Possibly the biggest drawback of unemployment is the demoralization of unemployed persons, who feel that they are of no use anymore and that nobody needs them. All this is costly for a society and could be eliminated if we eliminate unemployment. Much more could be said on this point but I believe that we are all aware that large scale unemployment is something we and our society cannot tolerate.

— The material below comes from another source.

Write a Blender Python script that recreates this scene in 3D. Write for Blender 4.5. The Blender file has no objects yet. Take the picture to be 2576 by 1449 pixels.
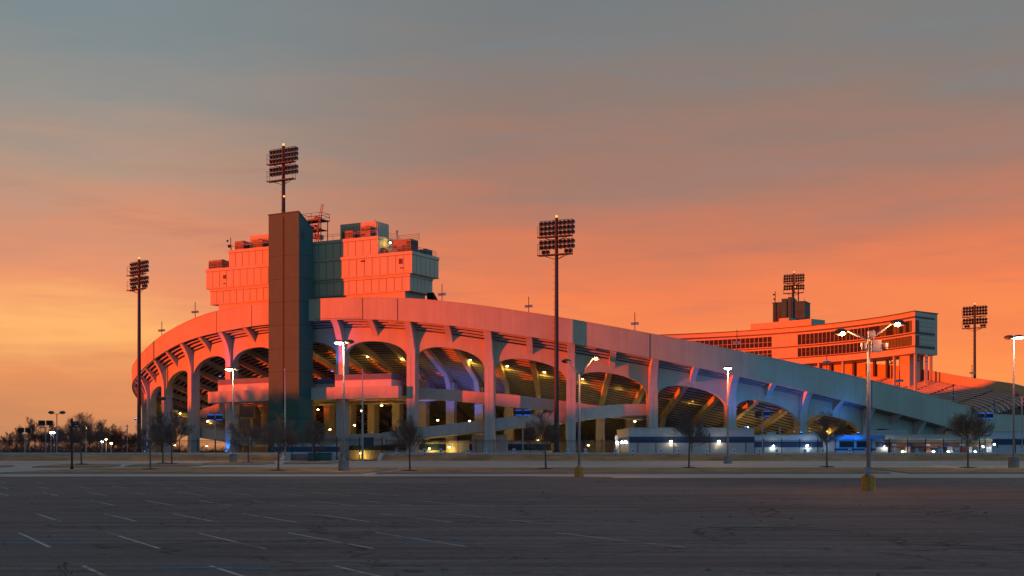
import bpy, math, random
import numpy as np
from mathutils import Vector, Matrix
rnd = random.Random(7)
S = bpy.context.scene
COL = S.collection
R_ = math.radians

# ------------------------------------------------------------------ camera model of the place
F, CX, HY, CAMZ = 3200.0, 1288.0, 1134.0, 2.4
def at(x, y, Y):
    return Vector(((x-CX)/F*Y, Y, CAMZ+(HY-y)*Y/F))
CEN = Vector((13.3, 315.2, 0))            # centre of the stadium
def ss(x): x = min(1, max(0, x)); return x*x*(3-2*x)
def pol(r, p, z=0.0):
    a = R_(p)
    if 46 < p < 101: r = r*(1+.055*ss((p-46)/22)*ss((101-p)/16))     # the low end of the bowl bulges out
    return Vector((CEN.x+r*math.sin(a), CEN.y-r*math.cos(a), z))
def hit(x, r, far=False):
    m = (x-CX)/F
    A, B, D = 1+m*m, -2*(m*CEN.x+CEN.y), CEN.x**2+CEN.y**2-r*r
    d = max(0.0, B*B-4*A*D)**.5
    Y = (-B+(d if far else -d))/2/A
    return Y, math.degrees(math.atan2(m*Y-CEN.x, -(Y-CEN.y)))
def zat(y, Y): return CAMZ+(HY-y)*Y/F
GY = [-400, 130, 152, 185, 190, 215, 260, 6000]
GZ = [0, 0, .3, .9, .95, .7, 1.0, 1.0]
def G(Y): return float(np.interp(Y, GY, GZ))
def depth(y):
    lo, hi = 15.0, 189.0
    for _ in range(50):
        m = (lo+hi)/2
        if HY+(CAMZ-G(m))*F/m > y: lo = m
        else: hi = m
    return lo

# ------------------------------------------------------------------ materials
def lin(c):
    return tuple(((v/255)/12.92 if v/255 <= .04045 else ((v/255+.055)/1.055)**2.4) for v in c)
def newmat(name):
    m = bpy.data.materials.new(name); m.use_nodes = True
    nt = m.node_tree
    return m, nt, nt.nodes['Principled BSDF']
def mat(name, col, rough=.7, var=.15, scale=1.5, bump=0.0, metal=0.0, bscale=None, streak=0.0, spec=.3):
    m, nt, b = newmat(name)
    b.inputs['Roughness'].default_value = rough
    b.inputs['Metallic'].default_value = metal
    b.inputs['Specular IOR Level'].default_value = spec
    tc = nt.nodes.new('ShaderNodeTexCoord')
    n = nt.nodes.new('ShaderNodeTexNoise'); n.inputs['Scale'].default_value = scale
    n.inputs['Detail'].default_value = 8; n.inputs['Roughness'].default_value = .65
    nt.links.new(tc.outputs['Object'], n.inputs['Vector'])
    r = nt.nodes.new('ShaderNodeValToRGB')
    lo = [c*(1-var) for c in col]; hi = [min(1, c*(1+var)) for c in col]
    r.color_ramp.elements[0].position = .3; r.color_ramp.elements[1].position = .7
    r.color_ramp.elements[0].color = (*lo, 1); r.color_ramp.elements[1].color = (*hi, 1)
    nt.links.new(n.outputs['Fac'], r.inputs['Fac'])
    out = r.outputs['Color']
    if streak:
        mp = nt.nodes.new('ShaderNodeMapping'); mp.inputs['Scale'].default_value = (1.3, 1.3, .09)
        nt.links.new(tc.outputs['Object'], mp.inputs['Vector'])
        n2 = nt.nodes.new('ShaderNodeTexNoise'); n2.inputs['Scale'].default_value = 1.0; n2.inputs['Detail'].default_value = 6
        nt.links.new(mp.outputs['Vector'], n2.inputs['Vector'])
        rr = nt.nodes.new('ShaderNodeMapRange'); rr.inputs['From Min'].default_value = .35; rr.inputs['From Max'].default_value = .7
        rr.inputs['To Min'].default_value = 1.0; rr.inputs['To Max'].default_value = 1-streak
        nt.links.new(n2.outputs['Fac'], rr.inputs['Value'])
        mx = nt.nodes.new('ShaderNodeMix'); mx.data_type = 'RGBA'; mx.blend_type = 'MULTIPLY'; mx.inputs['Factor'].default_value = 1
        nt.links.new(out, mx.inputs[6]); nt.links.new(rr.outputs['Result'], mx.inputs[7])
        out = mx.outputs[2]
    nt.links.new(out, b.inputs['Base Color'])
    if bump:
        bp = nt.nodes.new('ShaderNodeBump'); bp.inputs['Strength'].default_value = bump; bp.inputs['Distance'].default_value = .05
        n3 = nt.nodes.new('ShaderNodeTexNoise'); n3.inputs['Scale'].default_value = bscale or scale*6; n3.inputs['Detail'].default_value = 6
        nt.links.new(tc.outputs['Object'], n3.inputs['Vector'])
        nt.links.new(n3.outputs['Fac'], bp.inputs['Height']); nt.links.new(bp.outputs['Normal'], b.inputs['Normal'])
    return m
def emit(name, col, st):
    m, nt, b = newmat(name)
    b.inputs['Base Color'].default_value = (*col, 1)
    b.inputs['Emission Color'].default_value = (*col, 1)
    b.inputs['Emission Strength'].default_value = st
    n = nt.nodes.new('ShaderNodeTexNoise'); n.inputs['Scale'].default_value = 4
    mr = nt.nodes.new('ShaderNodeMapRange'); mr.inputs['To Min'].default_value = st*.85; mr.inputs['To Max'].default_value = st*1.15
    nt.links.new(n.outputs['Fac'], mr.inputs['Value']); nt.links.new(mr.outputs['Result'], b.inputs['Emission Strength'])
    return m
M = {}
M['wall'] = mat('painted_concrete', (.47, .42, .28), .75, .10, .22, .15, bscale=14, streak=.11)
M['wall2'] = mat('column_concrete', (.50, .455, .38), .75, .08, .8, .15, bscale=14, streak=.12)
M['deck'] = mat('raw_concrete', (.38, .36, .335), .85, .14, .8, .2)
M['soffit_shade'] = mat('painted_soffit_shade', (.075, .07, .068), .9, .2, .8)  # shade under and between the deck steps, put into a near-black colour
M['raker'] = mat('beam_concrete', (.34, .32, .29), .8, .12, .7, .15)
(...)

The impact of technological progress.
The main reason for the high level of unemployment is technological progress. Don't get me wrong; progress is good and it makes life easier. But if every year we produce the same amount of goods with fewer people in a few years far less working hours are needed to produce all the goods that are required. The historical trend has been to use less and less working hours per week. If we do not continue this trend, the supply of working hours is greater than the demand. An oversupply of working hours means they are worth less, wages and salaries get reduced. Also many persons are out of work; their working hours are no longer needed. Those that are out of work have no income and therefore the demand for goods goes down. With fewer sales, less gets produced, more persons are laid off. This is a vicious circle that accelerates unemployment and produces crime.

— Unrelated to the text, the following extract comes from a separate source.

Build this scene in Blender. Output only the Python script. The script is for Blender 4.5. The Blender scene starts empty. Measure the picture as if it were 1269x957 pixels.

The way to stop this and have everybody working, is to continue the historical trend; is to distribute the available work between all persons that want to work. This we can do if each person works fewer hours per week. The Government could level a tax on overtime, be it paid or voluntary, and on hours worked above a certain level per week. If there is, say, 9% unemployment, this level should be 9% less hours per week, than what is worked at present.
Would the enterprises agree to this? By paying no overtime, the labor costs are lower. By having an increased demand for goods, sales and production would be higher. By working many shifts per day, seven days a week, the machines would work always and investment would be lower. Working night hours and weekend hours is not pleasant. But by working fewer hours per week, more hours are available to be with the family, for entertainment, sports and hobbies. Wages and salaries would be higher since there would be no oversupply of working hours.

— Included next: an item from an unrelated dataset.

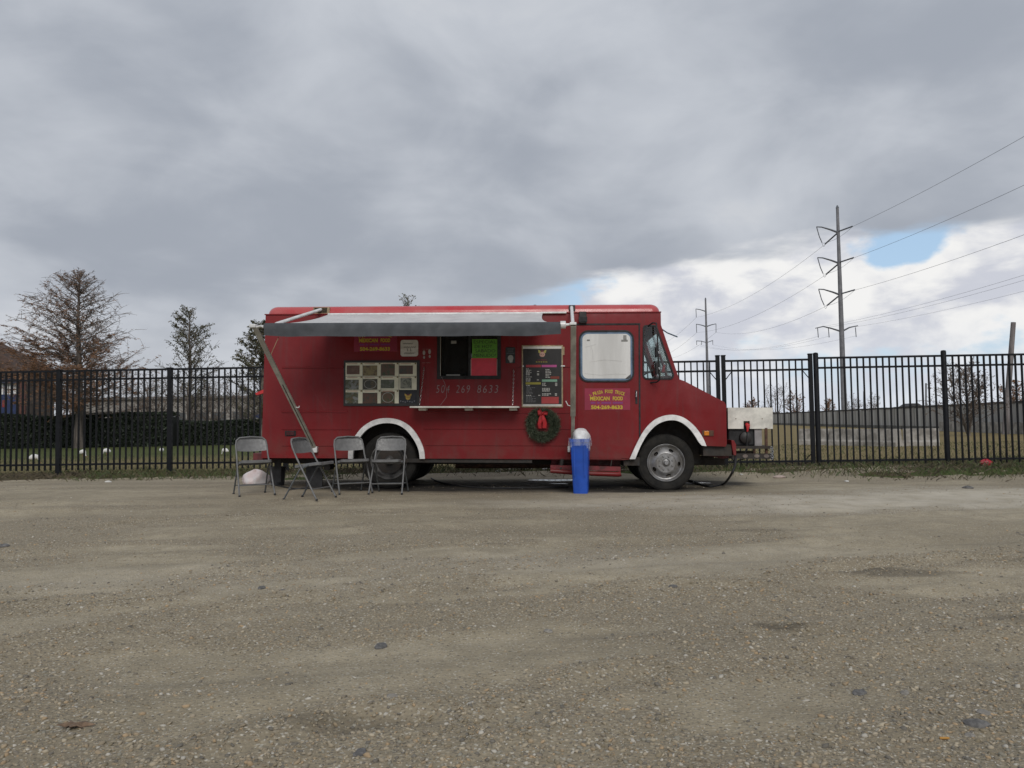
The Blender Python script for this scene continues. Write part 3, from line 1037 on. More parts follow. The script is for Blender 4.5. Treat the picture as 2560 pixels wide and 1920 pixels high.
ZD_R, ZD_F = TL(665, 788).z, TL(1652, 778).z
XR, XF = TL(664, 790).x, TL(1652, 790).x
ZB = TL(1100, 1147).z
c3 = lambda pts: [(1380 + a / 3.317, 740 + b / 3.317) for a, b in pts]
c4 = lambda pts: [(540 + a / 3.95, 1000 + b / 3.95) for a, b in pts]
FL_OUT = PL(c3([(642, 1352), (690, 1245), (745, 1140), (800, 1068), (860, 1020), (930, 992), (1000, 985), (1070, 1000), (1130, 1035), (1185, 1085), (1230, 1145), (1258, 1195), (1278, 1245)]))
FL_IN = PL(c3([(688, 1352), (730, 1250), (780, 1160), (830, 1100), (880, 1060), (940, 1036), (1000, 1030), (1055, 1042), (1105, 1072), (1150, 1115), (1188, 1168), (1215, 1212), (1240, 1240)]))
RL_OUT = PL(c4([(1310, 580), (1313, 500), (1340, 420), (1375, 360), (1450, 268), (1560, 200), (1690, 178), (1820, 200), (1930, 270), (2010, 380), (2055, 490), (2066, 580)]))
RL_IN = PL(c4([(1356, 580), (1360, 510), (1385, 435), (1418, 380), (1490, 296), (1590, 244), (1695, 228), (1800, 245), (1890, 305), (1965, 405), (2005, 500), (2015, 580)]))


def spl(p, k=4):
    out = []
    for i in range(len(p) - 1):
        p0, p1, p2, p3 = (Vector(p[max(0, i - 1)]), Vector(p[i]), Vector(p[i + 1]), Vector(p[min(len(p) - 1, i + 2)]))
        for j in range(k):
            t_ = j / k
            q_ = 0.5 * ((2 * p1) + (p2 - p0) * t_ + (2 * p0 - 5 * p1 + 4 * p2 - p3) * t_ ** 2 + (3 * p1 - p0 - 3 * p2 + p3) * t_ ** 3)
            out.append((q_.x, q_.y))
    out.append(p[-1])
    return out


FL_OUT, FL_IN, RL_OUT, RL_IN = spl(FL_OUT), spl(FL_IN), spl(RL_OUT), spl(RL_IN)
mid = lambda a, b: [((p[0] + q[0]) / 2, (p[1] + q[1]) / 2) for p, q in zip(a, b)]
arch_f, arch_r = mid(FL_OUT, FL_IN), mid(RL_OUT, RL_IN)
ZDM = (ZD_R + ZD_F) / 2
prof = [(XR - 0.03, ZB), (XR, ZDM), (XF, ZDM)] + PL([(1652.5, 812), (1698, 948), (1712, 953), (1811, 1005), (1815.5, 1013), (1817, 1110), (1814, 1116.5)])
prof += list(reversed(arch_f)) + PL([(1558, 1150)]) + [(arch_r[-1][0], ZB)] + list(reversed(arch_r))[1:-1] + [(arch_r[0][0], ZB)]
body_me = MB().prism(prof, 0.0, TW).mesh('body')
bm = bmesh.new()
bm.from_mesh(body_me)
per = [e for e in bm.edges if abs(e.verts[0].co.y - e.verts[1].co.y) < 1e-5 and min(e.verts[0].co.z, e.verts[1].co.z) > ZB + 0.55 * 0 + 0.02 and max(v.co.z for v in e.verts) < ZDM + 1]
bmesh.ops.bevel(bm, geom=per, offset=0.016, segments=3, affect='EDGES', profile=0.5, clamp_overlap=True)
bm.to_mesh(body_me)
bm.free()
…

Some say that by increasing exports we can generate a greater need for working hours. If increased exports are balanced by increased imports, nothing is gained. Hours gained by exports are lost by imports that replace local products.
If exports are not balanced, a local oversupply of foreign currency results, changing the currency relations in the long run, which in turn balances the value of exports with imports.
Some say, create more jobs by creating new products. But people can only buy new products if they have money, and to have more money there must be low unemployment and high salaries.
It is absolutely necessary to eliminate unemployment. This should be done for the benefit of those now unemployed, and also to reduce costs due to unemployment compensation, social disturbances and criminality, and to increase demand and production. For this, the weekly working hours should be reduced until the available work is shared by all. One way to accomplish this, is to create an additional tax to be paid by those enterprises having persons working hours (paid for or voluntary) beyond the "social" working hours.